Quedarnos, sin embargo, sólo con el desencanto y el fracaso, como ejes estructuradores de la literatura cubana contemporánea, sería reducirla a mera copia de la realidad socioeconómica y política, y sería además neutralizar no sólo sus capacidades de reflexión y creación de un imaginario literario, sino también su potencial estético-político. El arte no pretende ser ilustración, al menos no el que opta por la apuesta literaria. El mercado, sin embargo, insiste precisamente en ello: la literatura como testimonio de una realidad supuestamente inmediata, armado sobre estereotipos y tópicos que se insertan como commodities para el consumo rápido y sin roces. No es de extrañar, pues, que a más de veinte años del período especial se haya consolidado también el «producto» novela cubana, algunas más bestsellers que otras, que suele vender la experiencia cubana para un lector extranjero, tal como Esther Whitfield definió «la novela del período especial» (aunque después ésta se diversifica).[4] Las editoriales Planeta, Tusquets, Anagrama y Emecé podrían considerarse como las principales en promover este tipo de novelas. La reina del bestseller, Zoé Valdés, marcó con La nada cotidiana (1995) el inicio de esta inserción de la literatura cubana en el mercado internacional: una protagonista narra en primera persona su difícil experiencia diaria en una Cuba desmoronada. La narración consiste en un monólogo interior que en tono emocional y melancólico construye una trama de discursos, poderes y violencias del Estado, articulados a través de relaciones, intrigas y encuentros sexuales. Independientemente de la importancia de una voz nueva, de las reconfiguraciones de la subjetividad y de la desconstrucción del gran relato del «machismo leninismo», esta novela acuña una fórmula comercial de éxito que la propia autora empleará hasta el cansancio en las veinte novelas de su autoría, entre las cuales se encuentran Te di la vida entera (1996), La hija del embajador (1996) y Café nostalgia (1997). En todo caso y más allá del despegue comercial del «nuevo boom cubano» (Whitfield), a partir de fines de los años noventa el panorama novelesco será más diverso y tendrá consecuencias nada despreciables para el espacio literario. Las plataformas editoriales servirán, de este modo, como laboratorio para innovadores propuestas y posicionamientos de figuras de autores y de sus escrituras.

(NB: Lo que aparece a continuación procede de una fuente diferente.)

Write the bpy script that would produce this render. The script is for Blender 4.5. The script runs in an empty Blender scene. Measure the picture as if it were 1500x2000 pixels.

La economía, antes repudiada como mecanismo capitalista y desechable para la revolución, empieza a jugar un papel importante en la cultura cubana justo antes de los 2000. No olvidemos que a estas alturas la literatura publicada en la isla participa apenas de esa esfera; más bien se halla bajo la égida de una esfera institucional en la que el mercado es un actor de mucha menos relevancia que lo político y lo ideológico imperantes. La opción de presentar una novela a una editorial extranjera comienza a ser una estrategia más común en el nuevo contexto socioeconómico de los 2000 en adelante. Si en los años setenta, en Cuba, la literatura testimonial estaba en función de las instituciones estatales en forma de redención del otro silenciado o del realismo socialista, en los noventa empieza a transformarse para servir como mercancía en un mercado transnacional que pide precisamente eso: la referencialidad. En ese dejar de escribir para un orbe cerrado, comenta Alberto Garrandés, ha habido de todo: caer en la trampa de escribir según la expectativa en torno a la idea de Cuba en Occidente o buscar una escritura de acuerdo con los sistemas de ficción literaria en el mundo de hoy. El crítico añade que «el mercado ha devuelto a la narrativa la importancia del argumento, de la seducción por medio del suceso, algo que la devuelve a su esencia misma».[5]